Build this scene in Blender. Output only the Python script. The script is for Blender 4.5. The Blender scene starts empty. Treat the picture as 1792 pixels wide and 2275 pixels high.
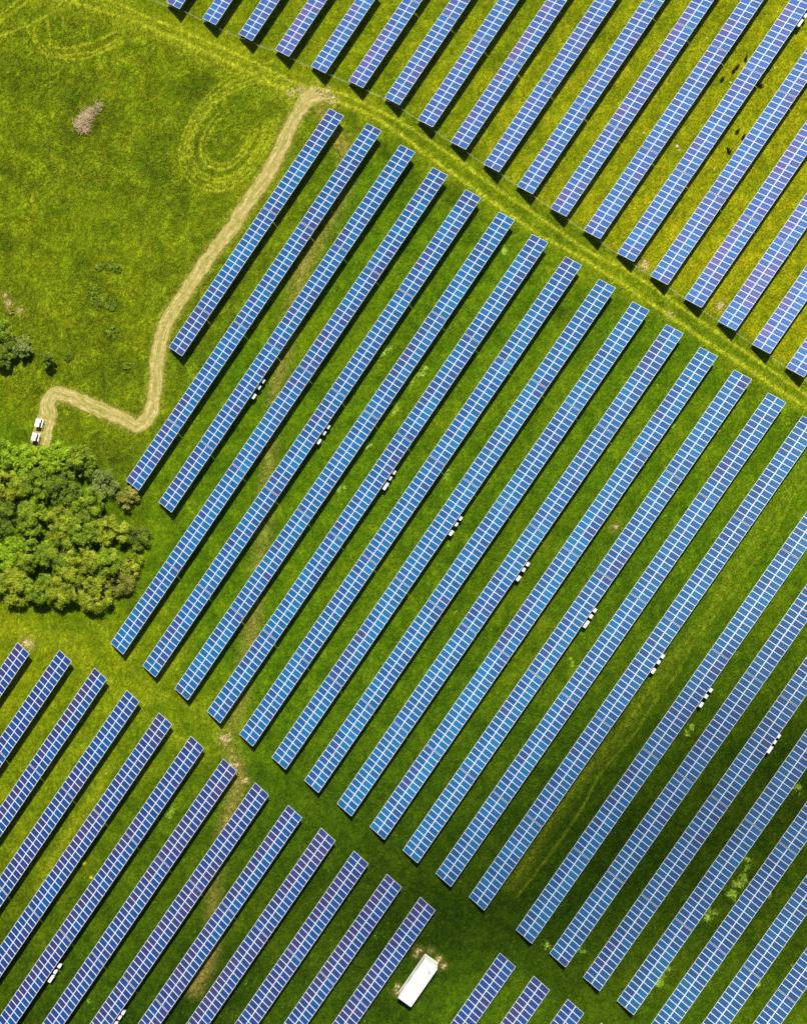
import bpy, math, random
import numpy as np
from mathutils import Vector, Matrix
R = math.radians
scene = bpy.context.scene
COL = scene.collection
rng = np.random.default_rng(7)
random.seed(7)

# ------------------------------------------------------------------ camera
cam = bpy.data.cameras.new('camera')
camo = bpy.data.objects.new('camera', cam)
COL.objects.link(camo)
right = Vector((0.823499, 0.563395, -0.066602))
down = Vector((0.564274, -0.825561, -0.006573))
fwd = Vector((-0.058687, -0.032169, -0.997758))
camo.matrix_world = Matrix((
    (right.x, -down.x, -fwd.x, 66.168),
    (right.y, -down.y, -fwd.y, -66.269),
    (right.z, -down.z, -fwd.z, 218.249),
    (0, 0, 0, 1)))
cam.sensor_fit = 'HORIZONTAL'
cam.sensor_width = 36.0
cam.lens = 3000.07 / 1792.0 * 36.0
cam.clip_start = 1.0
cam.clip_end = 8000.0
scene.camera = camo

# ------------------------------------------------------------------ light
SUN = Vector((-0.602, 1.328, 2.340)).normalized()
world = bpy.data.worlds.new('World')
scene.world = world
world.use_nodes = True
wn = world.node_tree.nodes
wl = world.node_tree.links
sky = wn.new('ShaderNodeTexSky')
sky.sky_type = 'NISHITA'
sky.sun_disc = False
sky.sun_elevation = math.asin(SUN.z)
sky.sun_rotation = math.atan2(SUN.x, SUN.y)
wl.new(sky.outputs[0], wn['Background'].inputs['Color'])
wn['Background'].inputs['Strength'].default_value = 0.05
sunl = bpy.data.lights.new('sun', 'SUN')
sunl.energy = 5.0
sunl.angle = R(0.53)
sunl.color = (1.0, 0.955, 0.87)
suno = bpy.data.objects.new('sun', sunl)
suno.rotation_euler = SUN.to_track_quat('Z', 'Y').to_euler()
suno.location = (0, 0, 300)
COL.objects.link(suno)
scene.view_settings.view_transform = 'Standard'
scene.view_settings.look = 'None'
scene.view_settings.gamma = 1.0
scene.view_settings.exposure = 0.5
scene.cycles.max_bounces = 5
scene.cycles.diffuse_bounces = 3
scene.cycles.transparent_max_bounces = 8

# world coordinates (metres) of the marks and things
PATH = [[3.02,-24.9],[2.18,-27.73],[2.61,-32.55],[3.67,-38.55],[3.74,-46.54],[3.82,-52.06],[3.44,-55.85],[3.45,-63.65],[3.64,-69.75],[5.51,-74.72],[7.98,-79.39],[9.32,-81.87],[9.89,-84.43],[8.92,-86.33],[6.12,-86.89],[1.58,-87.73],[-2.62,-88.68],[-5.07,-89.53],[-5.4,-91.45],[-4.07,-93.79],[-3.16,-96.31],[-2.53,-98.04]]
RUT1 = [[-46.88,-37.36],[-40.48,-35.0],[-34.65,-33.09],[-27.55,-31.32],[-20.41,-30.04],[-13.27,-28.84],[-4.32,-27.68],[0.44,-26.76]]
RUT2 = [[-40.29,-32.22],[-34.2,-30.94],[-28.43,-30.03],[-21.42,-28.58],[-14.31,-27.31],[-5.49,-25.97],[-0.52,-25.37],[6.47,-22.76],[10.66,-22.02],[17.01,-21.25],[21.04,-21.22],[25.7,-21.22],[29.78,-21.3],[35.28,-21.66],[41.4,-21.59],[54.61,-21.83],[60.8,-21.07],[66.83,-21.01],[71.18,-21.16],[77.32,-21.3],[83.45,-21.45],[89.55,-21.6],[95.87,-21.74],[98.67,-21.82]]
RUT3 = [[4.02,-24.67],[8.14,-23.82],[12.91,-23.01],[17.52,-22.91],[24.07,-23.37],[30.44,-23.62],[36.73,-23.77],[45.72,-24.07],[52.08,-23.51],[58.92,-23.24],[64.06,-23.17],[71.14,-23.32],[78.19,-23.46],[84.73,-23.33],[90.83,-23.47],[97.01,-23.4],[99.81,-23.48]]
AISLE1 = [[101.96,-28.39],[102.03,-30.77],[101.87,-38.79],[102.33,-45.62],[102.23,-52.09],[102.67,-60.67],[102.18,-68.38],[102.03,-75.25],[101.87,-82.14],[101.04,-91.62],[100.92,-98.76],[101.47,-107.21],[101.38,-113.47]]
AISLE2 = [[103.34,-28.67],[103.3,-32.64],[103.3,-37.81],[104.21,-43.1],[104.06,-49.92],[103.91,-56.75],[103.35,-63.88],[104.01,-70.18],[103.72,-76.84],[103.94,-81.62],[103.1,-90.17],[103.86,-96.69],[103.82,-105.54],[103.37,-113.83]]
LL1 = [[27.05,-143.61],[31.39,-135.86],[36.08,-124.04],[35.75,-118.91],[36.84,-111.22]]
LL2 = [[22.67,-116.62],[32.14,-120.15],[35.76,-120.79],[44.05,-119.42],[51.74,-119.08]]
LL3 = [[9.13,-126.94],[13.66,-124.12],[18.91,-122.38],[29.7,-124.06],[36.67,-124.89],[49.21,-124.63]]
LL4 = [[38.76,-158.32],[37.74,-149.8],[37.7,-144.12],[37.18,-134.96]]
DRY = [[3.21,-25.57],[11.68,-30.11],[15.2,-33.95],[16.68,-42.64],[17.47,-50.05],[21.1,-59.55],[23.82,-66.13],[29.65,-77.26],[34.02,-84.95],[39.32,-94.66],[43.8,-103.16],[48.61,-114.12],[50.82,-120.63],[55.25,-123.8],[58.81,-132.94],[62.04,-140.54],[67.36,-149.35],[69.09,-157.13]]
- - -
Print the complete listing exactly as it stands, without its pictures.

Build this scene in Blender. Output only the Python script. The script is for Blender 4.5. The Blender scene starts empty. Treat the picture as 1792 pixels wide and 2275 pixels high.
import bpy, math, random
import numpy as np
from mathutils import Vector, Matrix
R = math.radians
scene = bpy.context.scene
COL = scene.collection
rng = np.random.default_rng(7)
random.seed(7)

# ------------------------------------------------------------------ camera
cam = bpy.data.cameras.new('camera')
camo = bpy.data.objects.new('camera', cam)
COL.objects.link(camo)
right = Vector((0.823499, 0.563395, -0.066602))
down = Vector((0.564274, -0.825561, -0.006573))
fwd = Vector((-0.058687, -0.032169, -0.997758))
camo.matrix_world = Matrix((
    (right.x, -down.x, -fwd.x, 66.168),
    (right.y, -down.y, -fwd.y, -66.269),
    (right.z, -down.z, -fwd.z, 218.249),
    (0, 0, 0, 1)))
cam.sensor_fit = 'HORIZONTAL'
cam.sensor_width = 36.0
cam.lens = 3000.07 / 1792.0 * 36.0
cam.clip_start = 1.0
cam.clip_end = 8000.0
scene.camera = camo

# ------------------------------------------------------------------ light
SUN = Vector((-0.602, 1.328, 2.340)).normalized()
world = bpy.data.worlds.new('World')
scene.world = world
world.use_nodes = True
wn = world.node_tree.nodes
wl = world.node_tree.links
sky = wn.new('ShaderNodeTexSky')
sky.sky_type = 'NISHITA'
sky.sun_disc = False
sky.sun_elevation = math.asin(SUN.z)
sky.sun_rotation = math.atan2(SUN.x, SUN.y)
wl.new(sky.outputs[0], wn['Background'].inputs['Color'])
wn['Background'].inputs['Strength'].default_value = 0.05
sunl = bpy.data.lights.new('sun', 'SUN')
sunl.energy = 5.0
sunl.angle = R(0.53)
sunl.color = (1.0, 0.955, 0.87)
suno = bpy.data.objects.new('sun', sunl)
suno.rotation_euler = SUN.to_track_quat('Z', 'Y').to_euler()
suno.location = (0, 0, 300)
COL.objects.link(suno)
scene.view_settings.view_transform = 'Standard'
scene.view_settings.look = 'None'
scene.view_settings.gamma = 1.0
scene.view_settings.exposure = 0.5
scene.cycles.max_bounces = 5
scene.cycles.diffuse_bounces = 3
scene.cycles.transparent_max_bounces = 8

# world coordinates (metres) of the marks and things
PATH = [[3.02,-24.9],[2.18,-27.73],[2.61,-32.55],[3.67,-38.55],[3.74,-46.54],[3.82,-52.06],[3.44,-55.85],[3.45,-63.65],[3.64,-69.75],[5.51,-74.72],[7.98,-79.39],[9.32,-81.87],[9.89,-84.43],[8.92,-86.33],[6.12,-86.89],[1.58,-87.73],[-2.62,-88.68],[-5.07,-89.53],[-5.4,-91.45],[-4.07,-93.79],[-3.16,-96.31],[-2.53,-98.04]]
RUT1 = [[-46.88,-37.36],[-40.48,-35.0],[-34.65,-33.09],[-27.55,-31.32],[-20.41,-30.04],[-13.27,-28.84],[-4.32,-27.68],[0.44,-26.76]]
RUT2 = [[-40.29,-32.22],[-34.2,-30.94],[-28.43,-30.03],[-21.42,-28.58],[-14.31,-27.31],[-5.49,-25.97],[-0.52,-25.37],[6.47,-22.76],[10.66,-22.02],[17.01,-21.25],[21.04,-21.22],[25.7,-21.22],[29.78,-21.3],[35.28,-21.66],[41.4,-21.59],[54.61,-21.83],[60.8,-21.07],[66.83,-21.01],[71.18,-21.16],[77.32,-21.3],[83.45,-21.45],[89.55,-21.6],[95.87,-21.74],[98.67,-21.82]]
RUT3 = [[4.02,-24.67],[8.14,-23.82],[12.91,-23.01],[17.52,-22.91],[24.07,-23.37],[30.44,-23.62],[36.73,-23.77],[45.72,-24.07],[52.08,-23.51],[58.92,-23.24],[64.06,-23.17],[71.14,-23.32],[78.19,-23.46],[84.73,-23.33],[90.83,-23.47],[97.01,-23.4],[99.81,-23.48]]
AISLE1 = [[101.96,-28.39],[102.03,-30.77],[101.87,-38.79],[102.33,-45.62],[102.23,-52.09],[102.67,-60.67],[102.18,-68.38],[102.03,-75.25],[101.87,-82.14],[101.04,-91.62],[100.92,-98.76],[101.47,-107.21],[101.38,-113.47]]
AISLE2 = [[103.34,-28.67],[103.3,-32.64],[103.3,-37.81],[104.21,-43.1],[104.06,-49.92],[103.91,-56.75],[103.35,-63.88],[104.01,-70.18],[103.72,-76.84],[103.94,-81.62],[103.1,-90.17],[103.86,-96.69],[103.82,-105.54],[103.37,-113.83]]
LL1 = [[27.05,-143.61],[31.39,-135.86],[36.08,-124.04],[35.75,-118.91],[36.84,-111.22]]
LL2 = [[22.67,-116.62],[32.14,-120.15],[35.76,-120.79],[44.05,-119.42],[51.74,-119.08]]
LL3 = [[9.13,-126.94],[13.66,-124.12],[18.91,-122.38],[29.7,-124.06],[36.67,-124.89],[49.21,-124.63]]
LL4 = [[38.76,-158.32],[37.74,-149.8],[37.7,-144.12],[37.18,-134.96]]
DRY = [[3.21,-25.57],[11.68,-30.11],[15.2,-33.95],[16.68,-42.64],[17.47,-50.05],[21.1,-59.55],[23.82,-66.13],[29.65,-77.26],[34.02,-84.95],[39.32,-94.66],[43.8,-103.16],[48.61,-114.12],[50.82,-120.63],[55.25,-123.8],[58.81,-132.94],[62.04,-140.54],[67.36,-149.35],[69.09,-157.13]]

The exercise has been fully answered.